Every line containing the word "reshape" needs to be found and copied.

§ MATERIAL PROVIDED:
-----
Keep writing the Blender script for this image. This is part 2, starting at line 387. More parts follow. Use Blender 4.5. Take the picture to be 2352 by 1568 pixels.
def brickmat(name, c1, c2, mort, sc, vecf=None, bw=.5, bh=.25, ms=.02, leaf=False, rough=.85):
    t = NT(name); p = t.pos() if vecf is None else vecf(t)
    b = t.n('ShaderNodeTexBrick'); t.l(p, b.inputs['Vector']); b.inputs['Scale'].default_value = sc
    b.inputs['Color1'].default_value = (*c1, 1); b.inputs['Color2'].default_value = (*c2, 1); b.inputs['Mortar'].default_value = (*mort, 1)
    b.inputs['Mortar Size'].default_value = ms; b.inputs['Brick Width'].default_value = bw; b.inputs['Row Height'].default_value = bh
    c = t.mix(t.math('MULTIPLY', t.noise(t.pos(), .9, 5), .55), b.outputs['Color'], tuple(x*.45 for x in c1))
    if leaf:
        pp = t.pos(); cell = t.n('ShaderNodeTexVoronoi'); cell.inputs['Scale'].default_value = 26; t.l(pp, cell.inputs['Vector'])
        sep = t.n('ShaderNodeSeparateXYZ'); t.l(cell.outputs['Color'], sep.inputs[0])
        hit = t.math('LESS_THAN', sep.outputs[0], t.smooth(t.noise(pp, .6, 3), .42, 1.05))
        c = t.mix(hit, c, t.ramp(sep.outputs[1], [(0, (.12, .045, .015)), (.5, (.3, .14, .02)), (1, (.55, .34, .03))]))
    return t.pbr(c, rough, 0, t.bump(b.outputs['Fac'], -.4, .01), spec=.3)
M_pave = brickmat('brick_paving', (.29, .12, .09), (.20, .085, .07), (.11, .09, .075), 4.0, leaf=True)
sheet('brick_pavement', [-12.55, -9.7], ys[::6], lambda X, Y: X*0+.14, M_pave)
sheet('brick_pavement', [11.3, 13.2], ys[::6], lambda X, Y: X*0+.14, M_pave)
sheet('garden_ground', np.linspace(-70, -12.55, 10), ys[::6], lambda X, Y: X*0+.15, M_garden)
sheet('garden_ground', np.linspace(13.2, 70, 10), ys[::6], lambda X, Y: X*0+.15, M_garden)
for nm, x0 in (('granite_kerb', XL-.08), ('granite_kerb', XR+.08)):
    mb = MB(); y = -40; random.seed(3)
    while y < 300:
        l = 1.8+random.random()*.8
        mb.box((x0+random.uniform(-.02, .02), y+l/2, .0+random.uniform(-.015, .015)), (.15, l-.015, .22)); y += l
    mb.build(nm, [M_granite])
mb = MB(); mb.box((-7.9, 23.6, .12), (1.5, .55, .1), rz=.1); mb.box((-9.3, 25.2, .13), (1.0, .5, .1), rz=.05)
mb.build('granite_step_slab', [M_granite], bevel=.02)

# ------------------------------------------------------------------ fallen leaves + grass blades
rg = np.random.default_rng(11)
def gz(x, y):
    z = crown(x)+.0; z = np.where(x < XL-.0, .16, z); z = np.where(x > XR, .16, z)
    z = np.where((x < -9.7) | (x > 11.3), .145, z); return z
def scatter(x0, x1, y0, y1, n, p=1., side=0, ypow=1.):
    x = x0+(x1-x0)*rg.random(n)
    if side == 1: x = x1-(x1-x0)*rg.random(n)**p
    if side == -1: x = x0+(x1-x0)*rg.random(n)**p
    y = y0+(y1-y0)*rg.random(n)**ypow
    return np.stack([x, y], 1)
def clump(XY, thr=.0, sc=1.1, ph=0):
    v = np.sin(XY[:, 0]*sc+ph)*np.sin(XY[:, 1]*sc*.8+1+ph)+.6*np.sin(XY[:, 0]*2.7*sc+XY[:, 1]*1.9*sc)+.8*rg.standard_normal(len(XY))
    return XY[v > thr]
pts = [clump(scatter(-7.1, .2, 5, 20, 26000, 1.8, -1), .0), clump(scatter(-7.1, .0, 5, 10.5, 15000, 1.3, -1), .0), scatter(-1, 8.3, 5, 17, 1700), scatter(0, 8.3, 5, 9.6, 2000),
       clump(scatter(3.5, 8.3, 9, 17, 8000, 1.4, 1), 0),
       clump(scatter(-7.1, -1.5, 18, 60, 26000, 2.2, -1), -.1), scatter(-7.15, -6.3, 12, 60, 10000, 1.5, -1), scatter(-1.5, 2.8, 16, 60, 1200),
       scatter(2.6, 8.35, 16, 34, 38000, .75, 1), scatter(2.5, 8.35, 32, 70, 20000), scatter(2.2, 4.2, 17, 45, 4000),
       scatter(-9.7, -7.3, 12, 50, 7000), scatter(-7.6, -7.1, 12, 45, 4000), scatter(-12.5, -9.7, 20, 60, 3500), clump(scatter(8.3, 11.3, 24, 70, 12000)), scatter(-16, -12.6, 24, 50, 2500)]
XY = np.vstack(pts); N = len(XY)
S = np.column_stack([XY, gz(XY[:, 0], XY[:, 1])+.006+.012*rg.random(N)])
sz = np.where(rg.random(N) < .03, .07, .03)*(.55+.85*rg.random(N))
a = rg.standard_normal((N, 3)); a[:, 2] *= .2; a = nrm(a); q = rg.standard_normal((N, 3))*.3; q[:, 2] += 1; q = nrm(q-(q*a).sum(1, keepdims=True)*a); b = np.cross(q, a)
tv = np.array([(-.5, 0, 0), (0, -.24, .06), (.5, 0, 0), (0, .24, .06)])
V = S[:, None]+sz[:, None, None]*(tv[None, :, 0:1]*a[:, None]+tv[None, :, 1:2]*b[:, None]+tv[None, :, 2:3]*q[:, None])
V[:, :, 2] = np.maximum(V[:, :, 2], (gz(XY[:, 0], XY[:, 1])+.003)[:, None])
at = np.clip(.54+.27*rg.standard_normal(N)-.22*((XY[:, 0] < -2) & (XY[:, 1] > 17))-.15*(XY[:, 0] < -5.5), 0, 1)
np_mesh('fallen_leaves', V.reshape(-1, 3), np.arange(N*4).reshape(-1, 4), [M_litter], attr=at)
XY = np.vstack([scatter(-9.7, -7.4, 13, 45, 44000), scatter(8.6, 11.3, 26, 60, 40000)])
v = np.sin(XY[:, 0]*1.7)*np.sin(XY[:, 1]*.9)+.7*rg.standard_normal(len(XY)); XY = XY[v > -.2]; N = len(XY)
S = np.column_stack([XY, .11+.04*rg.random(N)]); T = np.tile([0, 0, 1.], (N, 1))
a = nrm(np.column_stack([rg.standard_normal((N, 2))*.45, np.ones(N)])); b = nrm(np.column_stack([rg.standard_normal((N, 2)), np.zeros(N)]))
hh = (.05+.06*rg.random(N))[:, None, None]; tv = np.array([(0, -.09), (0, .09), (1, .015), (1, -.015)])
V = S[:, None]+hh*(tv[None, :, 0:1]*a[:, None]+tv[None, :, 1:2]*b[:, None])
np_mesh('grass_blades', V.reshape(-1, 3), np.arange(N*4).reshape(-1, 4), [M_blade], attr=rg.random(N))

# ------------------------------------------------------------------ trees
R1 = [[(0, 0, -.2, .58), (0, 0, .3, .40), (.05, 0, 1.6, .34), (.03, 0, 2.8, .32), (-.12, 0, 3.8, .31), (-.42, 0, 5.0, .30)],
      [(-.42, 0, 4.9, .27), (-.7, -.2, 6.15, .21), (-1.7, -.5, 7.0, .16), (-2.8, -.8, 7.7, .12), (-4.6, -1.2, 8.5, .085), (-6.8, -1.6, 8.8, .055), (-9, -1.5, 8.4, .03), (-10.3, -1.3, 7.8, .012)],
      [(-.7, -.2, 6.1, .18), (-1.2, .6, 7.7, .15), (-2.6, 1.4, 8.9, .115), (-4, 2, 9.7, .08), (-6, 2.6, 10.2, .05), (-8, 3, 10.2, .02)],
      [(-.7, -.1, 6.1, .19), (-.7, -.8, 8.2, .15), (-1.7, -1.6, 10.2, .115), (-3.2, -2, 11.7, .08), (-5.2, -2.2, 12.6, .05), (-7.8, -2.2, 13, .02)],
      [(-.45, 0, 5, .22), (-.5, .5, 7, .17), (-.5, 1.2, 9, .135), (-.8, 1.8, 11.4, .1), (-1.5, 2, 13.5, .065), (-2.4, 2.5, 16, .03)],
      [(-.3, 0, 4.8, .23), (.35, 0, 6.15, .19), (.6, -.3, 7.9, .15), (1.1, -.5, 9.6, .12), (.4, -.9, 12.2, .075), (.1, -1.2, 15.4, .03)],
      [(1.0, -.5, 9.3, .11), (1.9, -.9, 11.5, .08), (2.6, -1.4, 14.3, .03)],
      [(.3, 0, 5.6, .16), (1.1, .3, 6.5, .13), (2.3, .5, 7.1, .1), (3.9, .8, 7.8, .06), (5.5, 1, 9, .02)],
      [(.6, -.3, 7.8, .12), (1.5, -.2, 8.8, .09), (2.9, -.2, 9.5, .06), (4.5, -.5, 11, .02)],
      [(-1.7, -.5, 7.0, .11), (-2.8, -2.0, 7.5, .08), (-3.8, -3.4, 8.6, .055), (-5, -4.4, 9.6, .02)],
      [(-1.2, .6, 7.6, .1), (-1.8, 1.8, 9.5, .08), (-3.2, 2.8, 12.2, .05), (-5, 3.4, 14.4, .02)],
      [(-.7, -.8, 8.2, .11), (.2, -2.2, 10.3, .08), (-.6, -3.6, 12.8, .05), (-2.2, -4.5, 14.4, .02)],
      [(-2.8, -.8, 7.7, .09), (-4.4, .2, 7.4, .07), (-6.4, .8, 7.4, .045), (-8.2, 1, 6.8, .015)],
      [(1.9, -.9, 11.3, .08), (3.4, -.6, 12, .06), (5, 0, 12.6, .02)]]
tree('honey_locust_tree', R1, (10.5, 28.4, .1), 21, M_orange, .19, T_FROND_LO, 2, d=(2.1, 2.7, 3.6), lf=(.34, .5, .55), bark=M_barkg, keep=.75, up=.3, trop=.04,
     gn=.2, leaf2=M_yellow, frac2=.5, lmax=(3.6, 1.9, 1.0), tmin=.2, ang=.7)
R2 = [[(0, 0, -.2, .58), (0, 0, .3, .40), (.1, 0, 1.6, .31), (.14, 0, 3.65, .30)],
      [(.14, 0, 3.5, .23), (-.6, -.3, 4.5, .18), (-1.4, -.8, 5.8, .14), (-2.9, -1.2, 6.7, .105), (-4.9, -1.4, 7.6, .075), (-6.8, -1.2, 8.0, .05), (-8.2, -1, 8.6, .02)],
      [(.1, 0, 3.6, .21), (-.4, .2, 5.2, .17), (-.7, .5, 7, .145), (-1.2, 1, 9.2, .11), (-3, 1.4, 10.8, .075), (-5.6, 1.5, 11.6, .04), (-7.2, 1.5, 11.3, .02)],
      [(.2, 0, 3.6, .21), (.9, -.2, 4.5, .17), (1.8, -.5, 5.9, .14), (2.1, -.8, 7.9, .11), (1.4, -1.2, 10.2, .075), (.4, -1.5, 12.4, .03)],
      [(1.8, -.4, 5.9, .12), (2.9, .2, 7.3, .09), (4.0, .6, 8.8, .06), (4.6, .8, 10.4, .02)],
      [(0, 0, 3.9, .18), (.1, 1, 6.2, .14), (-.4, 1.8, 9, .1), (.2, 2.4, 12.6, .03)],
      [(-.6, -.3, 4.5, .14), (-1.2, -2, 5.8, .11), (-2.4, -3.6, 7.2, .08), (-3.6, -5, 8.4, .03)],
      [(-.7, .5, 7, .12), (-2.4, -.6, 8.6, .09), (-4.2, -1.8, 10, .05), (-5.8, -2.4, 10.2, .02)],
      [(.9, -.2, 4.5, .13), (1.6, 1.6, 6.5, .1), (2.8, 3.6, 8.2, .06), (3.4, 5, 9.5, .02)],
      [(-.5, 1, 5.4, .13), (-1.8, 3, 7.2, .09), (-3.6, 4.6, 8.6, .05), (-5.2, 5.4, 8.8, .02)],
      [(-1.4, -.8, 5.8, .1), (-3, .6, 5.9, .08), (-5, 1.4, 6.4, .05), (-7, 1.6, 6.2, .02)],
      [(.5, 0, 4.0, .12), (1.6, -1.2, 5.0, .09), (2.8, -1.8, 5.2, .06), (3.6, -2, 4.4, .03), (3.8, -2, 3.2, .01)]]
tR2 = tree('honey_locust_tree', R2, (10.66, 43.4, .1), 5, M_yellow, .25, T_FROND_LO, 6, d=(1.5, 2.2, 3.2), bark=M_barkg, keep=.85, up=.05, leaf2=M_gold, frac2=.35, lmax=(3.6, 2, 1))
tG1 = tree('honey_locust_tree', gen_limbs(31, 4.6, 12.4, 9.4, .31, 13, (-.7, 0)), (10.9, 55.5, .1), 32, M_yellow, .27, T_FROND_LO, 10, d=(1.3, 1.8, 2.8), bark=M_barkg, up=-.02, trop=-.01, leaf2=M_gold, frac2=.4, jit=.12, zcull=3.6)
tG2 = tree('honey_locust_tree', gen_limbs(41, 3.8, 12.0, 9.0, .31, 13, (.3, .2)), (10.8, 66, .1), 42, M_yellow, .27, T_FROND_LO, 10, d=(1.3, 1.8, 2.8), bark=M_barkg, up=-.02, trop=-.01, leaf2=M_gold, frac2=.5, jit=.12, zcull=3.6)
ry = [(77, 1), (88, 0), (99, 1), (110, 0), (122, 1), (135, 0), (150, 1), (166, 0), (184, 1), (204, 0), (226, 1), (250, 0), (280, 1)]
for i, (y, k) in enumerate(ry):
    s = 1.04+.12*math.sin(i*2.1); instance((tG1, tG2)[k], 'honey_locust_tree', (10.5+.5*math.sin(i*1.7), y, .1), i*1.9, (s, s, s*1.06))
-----
§ ANSWER FOR THIS EXERCISE:
np_mesh('fallen_leaves', V.reshape(-1, 3), np.arange(N*4).reshape(-1, 4), [M_litter], attr=at)
np_mesh('grass_blades', V.reshape(-1, 3), np.arange(N*4).reshape(-1, 4), [M_blade], attr=rg.random(N))